[start]
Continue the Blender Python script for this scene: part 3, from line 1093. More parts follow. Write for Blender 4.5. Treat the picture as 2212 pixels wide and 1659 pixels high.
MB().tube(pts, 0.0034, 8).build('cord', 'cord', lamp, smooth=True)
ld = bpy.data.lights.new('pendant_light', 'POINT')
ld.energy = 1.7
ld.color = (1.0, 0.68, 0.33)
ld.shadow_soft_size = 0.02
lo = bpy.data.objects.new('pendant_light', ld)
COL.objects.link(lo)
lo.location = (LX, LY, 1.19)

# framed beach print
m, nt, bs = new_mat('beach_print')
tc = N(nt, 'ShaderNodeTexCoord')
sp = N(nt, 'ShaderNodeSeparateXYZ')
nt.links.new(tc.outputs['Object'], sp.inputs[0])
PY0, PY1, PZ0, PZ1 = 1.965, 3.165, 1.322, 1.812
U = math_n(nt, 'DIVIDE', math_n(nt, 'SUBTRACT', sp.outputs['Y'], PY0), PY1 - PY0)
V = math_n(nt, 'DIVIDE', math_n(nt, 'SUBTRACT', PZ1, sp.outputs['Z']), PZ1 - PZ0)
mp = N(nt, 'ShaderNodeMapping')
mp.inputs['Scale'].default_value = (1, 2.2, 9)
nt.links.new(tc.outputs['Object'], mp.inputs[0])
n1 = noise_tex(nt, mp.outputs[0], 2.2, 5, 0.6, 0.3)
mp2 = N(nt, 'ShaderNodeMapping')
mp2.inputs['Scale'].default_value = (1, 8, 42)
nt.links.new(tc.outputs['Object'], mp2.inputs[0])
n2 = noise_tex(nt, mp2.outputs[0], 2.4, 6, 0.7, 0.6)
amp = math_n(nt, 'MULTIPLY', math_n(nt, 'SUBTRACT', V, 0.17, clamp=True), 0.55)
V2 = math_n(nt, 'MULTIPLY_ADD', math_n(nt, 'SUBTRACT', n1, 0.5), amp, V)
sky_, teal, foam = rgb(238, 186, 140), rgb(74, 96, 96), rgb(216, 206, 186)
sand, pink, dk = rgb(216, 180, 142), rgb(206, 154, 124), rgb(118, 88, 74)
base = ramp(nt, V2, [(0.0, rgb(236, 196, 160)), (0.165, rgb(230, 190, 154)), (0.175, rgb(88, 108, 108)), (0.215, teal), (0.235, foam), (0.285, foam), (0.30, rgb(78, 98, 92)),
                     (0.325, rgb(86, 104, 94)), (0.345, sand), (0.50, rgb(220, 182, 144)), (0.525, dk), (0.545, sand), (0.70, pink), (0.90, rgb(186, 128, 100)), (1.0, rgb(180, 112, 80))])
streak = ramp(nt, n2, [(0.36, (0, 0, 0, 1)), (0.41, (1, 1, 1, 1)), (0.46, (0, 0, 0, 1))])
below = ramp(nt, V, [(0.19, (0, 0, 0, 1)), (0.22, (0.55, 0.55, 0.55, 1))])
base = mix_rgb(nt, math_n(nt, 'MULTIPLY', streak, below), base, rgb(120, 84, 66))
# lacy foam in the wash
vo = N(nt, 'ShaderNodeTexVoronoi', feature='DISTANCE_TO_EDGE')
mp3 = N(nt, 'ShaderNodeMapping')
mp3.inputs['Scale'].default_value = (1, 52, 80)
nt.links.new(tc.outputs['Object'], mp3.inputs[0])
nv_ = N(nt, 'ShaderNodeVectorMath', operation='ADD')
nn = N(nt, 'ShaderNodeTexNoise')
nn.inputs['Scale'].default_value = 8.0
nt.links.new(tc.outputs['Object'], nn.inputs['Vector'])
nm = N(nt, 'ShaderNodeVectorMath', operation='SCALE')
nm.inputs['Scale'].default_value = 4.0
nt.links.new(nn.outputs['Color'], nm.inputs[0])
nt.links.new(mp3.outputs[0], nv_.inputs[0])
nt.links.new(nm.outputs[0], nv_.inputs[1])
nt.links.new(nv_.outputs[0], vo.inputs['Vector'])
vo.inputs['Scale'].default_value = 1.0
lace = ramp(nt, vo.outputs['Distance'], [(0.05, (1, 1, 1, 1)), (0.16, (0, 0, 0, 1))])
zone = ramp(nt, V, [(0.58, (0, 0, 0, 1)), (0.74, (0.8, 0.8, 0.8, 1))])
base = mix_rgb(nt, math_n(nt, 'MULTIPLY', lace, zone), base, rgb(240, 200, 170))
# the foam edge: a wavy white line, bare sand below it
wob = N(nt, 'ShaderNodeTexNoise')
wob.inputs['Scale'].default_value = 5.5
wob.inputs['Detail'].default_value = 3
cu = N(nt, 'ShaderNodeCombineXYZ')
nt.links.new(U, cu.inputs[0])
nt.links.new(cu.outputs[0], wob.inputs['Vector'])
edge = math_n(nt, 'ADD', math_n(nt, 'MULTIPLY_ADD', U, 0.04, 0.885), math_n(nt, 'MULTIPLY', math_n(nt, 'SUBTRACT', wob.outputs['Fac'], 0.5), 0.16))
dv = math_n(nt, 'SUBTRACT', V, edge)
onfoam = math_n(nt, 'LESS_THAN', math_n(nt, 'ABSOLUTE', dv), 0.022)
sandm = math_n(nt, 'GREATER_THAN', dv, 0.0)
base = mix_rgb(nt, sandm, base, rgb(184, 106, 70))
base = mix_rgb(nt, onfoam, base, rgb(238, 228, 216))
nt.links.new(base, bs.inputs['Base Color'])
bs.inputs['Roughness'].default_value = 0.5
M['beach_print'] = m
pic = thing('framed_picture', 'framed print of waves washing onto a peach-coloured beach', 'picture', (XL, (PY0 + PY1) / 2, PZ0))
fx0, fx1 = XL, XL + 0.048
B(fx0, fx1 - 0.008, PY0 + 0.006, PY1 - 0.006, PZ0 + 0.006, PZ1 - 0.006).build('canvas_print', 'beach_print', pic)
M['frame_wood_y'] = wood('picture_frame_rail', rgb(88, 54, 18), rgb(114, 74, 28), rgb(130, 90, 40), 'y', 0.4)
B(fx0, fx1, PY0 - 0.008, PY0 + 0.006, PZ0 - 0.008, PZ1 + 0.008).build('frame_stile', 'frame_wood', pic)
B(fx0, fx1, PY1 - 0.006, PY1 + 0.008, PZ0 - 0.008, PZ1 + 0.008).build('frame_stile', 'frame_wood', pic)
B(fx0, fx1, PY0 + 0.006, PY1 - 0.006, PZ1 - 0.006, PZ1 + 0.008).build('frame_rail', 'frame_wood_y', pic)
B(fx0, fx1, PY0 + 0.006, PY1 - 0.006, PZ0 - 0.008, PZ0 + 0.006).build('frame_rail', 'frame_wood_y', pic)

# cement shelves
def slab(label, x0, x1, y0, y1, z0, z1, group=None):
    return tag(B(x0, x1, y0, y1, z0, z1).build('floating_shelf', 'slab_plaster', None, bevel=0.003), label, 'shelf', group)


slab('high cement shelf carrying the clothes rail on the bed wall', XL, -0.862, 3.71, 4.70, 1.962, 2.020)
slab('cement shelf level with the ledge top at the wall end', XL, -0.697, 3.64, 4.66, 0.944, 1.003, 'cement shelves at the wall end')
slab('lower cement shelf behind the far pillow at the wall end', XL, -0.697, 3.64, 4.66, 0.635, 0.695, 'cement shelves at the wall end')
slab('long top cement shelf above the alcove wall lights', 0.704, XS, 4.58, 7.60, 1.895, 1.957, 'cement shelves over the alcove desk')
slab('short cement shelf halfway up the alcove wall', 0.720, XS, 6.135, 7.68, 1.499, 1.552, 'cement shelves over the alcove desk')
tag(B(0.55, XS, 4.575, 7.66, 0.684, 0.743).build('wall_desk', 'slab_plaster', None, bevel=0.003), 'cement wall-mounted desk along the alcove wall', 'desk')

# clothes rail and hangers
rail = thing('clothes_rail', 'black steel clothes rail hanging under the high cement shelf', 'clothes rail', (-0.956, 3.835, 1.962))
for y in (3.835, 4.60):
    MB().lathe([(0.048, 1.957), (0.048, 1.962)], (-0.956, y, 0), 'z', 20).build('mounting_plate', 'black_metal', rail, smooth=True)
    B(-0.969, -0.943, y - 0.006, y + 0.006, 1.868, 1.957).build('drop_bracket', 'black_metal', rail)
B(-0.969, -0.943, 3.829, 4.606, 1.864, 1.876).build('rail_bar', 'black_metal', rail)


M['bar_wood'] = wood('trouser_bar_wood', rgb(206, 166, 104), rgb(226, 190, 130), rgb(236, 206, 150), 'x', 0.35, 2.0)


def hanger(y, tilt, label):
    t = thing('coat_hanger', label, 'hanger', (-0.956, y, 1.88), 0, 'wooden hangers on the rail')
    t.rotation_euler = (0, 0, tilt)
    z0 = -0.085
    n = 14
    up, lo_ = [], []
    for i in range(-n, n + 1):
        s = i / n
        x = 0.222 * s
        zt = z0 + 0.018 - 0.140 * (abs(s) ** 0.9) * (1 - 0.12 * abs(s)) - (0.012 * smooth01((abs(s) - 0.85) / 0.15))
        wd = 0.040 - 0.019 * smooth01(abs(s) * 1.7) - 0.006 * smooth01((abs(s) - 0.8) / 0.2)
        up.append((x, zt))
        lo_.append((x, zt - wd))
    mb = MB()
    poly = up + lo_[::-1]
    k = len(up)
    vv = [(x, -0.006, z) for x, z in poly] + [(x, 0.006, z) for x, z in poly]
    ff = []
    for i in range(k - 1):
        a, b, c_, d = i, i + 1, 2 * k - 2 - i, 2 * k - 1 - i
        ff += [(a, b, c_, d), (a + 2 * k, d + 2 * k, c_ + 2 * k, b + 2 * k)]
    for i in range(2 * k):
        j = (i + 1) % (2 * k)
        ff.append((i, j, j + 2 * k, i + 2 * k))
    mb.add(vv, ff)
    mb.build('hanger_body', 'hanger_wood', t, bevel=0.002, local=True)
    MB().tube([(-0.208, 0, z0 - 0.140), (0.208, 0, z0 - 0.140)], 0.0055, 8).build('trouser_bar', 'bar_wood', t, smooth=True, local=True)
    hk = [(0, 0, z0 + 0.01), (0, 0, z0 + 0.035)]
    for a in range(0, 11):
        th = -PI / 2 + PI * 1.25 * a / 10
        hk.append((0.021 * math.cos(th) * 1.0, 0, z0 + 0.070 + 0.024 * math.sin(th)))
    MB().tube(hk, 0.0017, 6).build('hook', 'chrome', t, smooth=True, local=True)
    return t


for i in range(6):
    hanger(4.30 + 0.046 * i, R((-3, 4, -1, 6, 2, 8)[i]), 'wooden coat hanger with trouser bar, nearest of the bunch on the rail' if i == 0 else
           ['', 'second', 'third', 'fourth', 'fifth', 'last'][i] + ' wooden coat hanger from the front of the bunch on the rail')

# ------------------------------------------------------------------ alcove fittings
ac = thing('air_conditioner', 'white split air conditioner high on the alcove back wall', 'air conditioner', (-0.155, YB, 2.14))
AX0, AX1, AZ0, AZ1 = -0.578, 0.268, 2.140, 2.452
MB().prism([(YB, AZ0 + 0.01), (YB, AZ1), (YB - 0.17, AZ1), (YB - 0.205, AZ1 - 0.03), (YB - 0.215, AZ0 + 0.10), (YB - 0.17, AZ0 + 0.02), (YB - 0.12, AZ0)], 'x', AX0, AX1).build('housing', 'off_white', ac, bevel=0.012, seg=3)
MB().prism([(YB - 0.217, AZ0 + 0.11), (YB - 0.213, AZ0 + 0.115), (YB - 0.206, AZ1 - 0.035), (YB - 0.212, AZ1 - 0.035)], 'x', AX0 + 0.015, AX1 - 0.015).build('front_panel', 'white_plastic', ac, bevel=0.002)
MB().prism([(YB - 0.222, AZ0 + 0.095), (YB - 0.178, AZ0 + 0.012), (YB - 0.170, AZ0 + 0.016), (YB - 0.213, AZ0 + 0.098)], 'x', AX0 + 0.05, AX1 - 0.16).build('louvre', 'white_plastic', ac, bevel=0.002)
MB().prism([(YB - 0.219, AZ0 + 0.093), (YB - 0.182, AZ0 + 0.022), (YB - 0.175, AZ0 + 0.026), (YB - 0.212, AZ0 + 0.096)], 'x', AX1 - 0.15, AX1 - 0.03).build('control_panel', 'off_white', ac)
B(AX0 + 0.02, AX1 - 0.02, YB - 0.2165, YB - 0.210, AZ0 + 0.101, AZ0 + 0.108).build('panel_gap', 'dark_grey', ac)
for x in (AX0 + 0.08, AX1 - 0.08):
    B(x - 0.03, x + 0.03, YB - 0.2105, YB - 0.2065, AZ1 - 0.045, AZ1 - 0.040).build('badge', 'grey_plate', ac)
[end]
What you will do: Extract the lines above, from the first one through the one containing "lo.location = (LX, LY, 1.19)", and return only those, unchanged.

Task solution:
Continue the Blender Python script for this scene: part 3, from line 1093. More parts follow. Write for Blender 4.5. Treat the picture as 2212 pixels wide and 1659 pixels high.
MB().tube(pts, 0.0034, 8).build('cord', 'cord', lamp, smooth=True)
ld = bpy.data.lights.new('pendant_light', 'POINT')
ld.energy = 1.7
ld.color = (1.0, 0.68, 0.33)
ld.shadow_soft_size = 0.02
lo = bpy.data.objects.new('pendant_light', ld)
COL.objects.link(lo)
lo.location = (LX, LY, 1.19)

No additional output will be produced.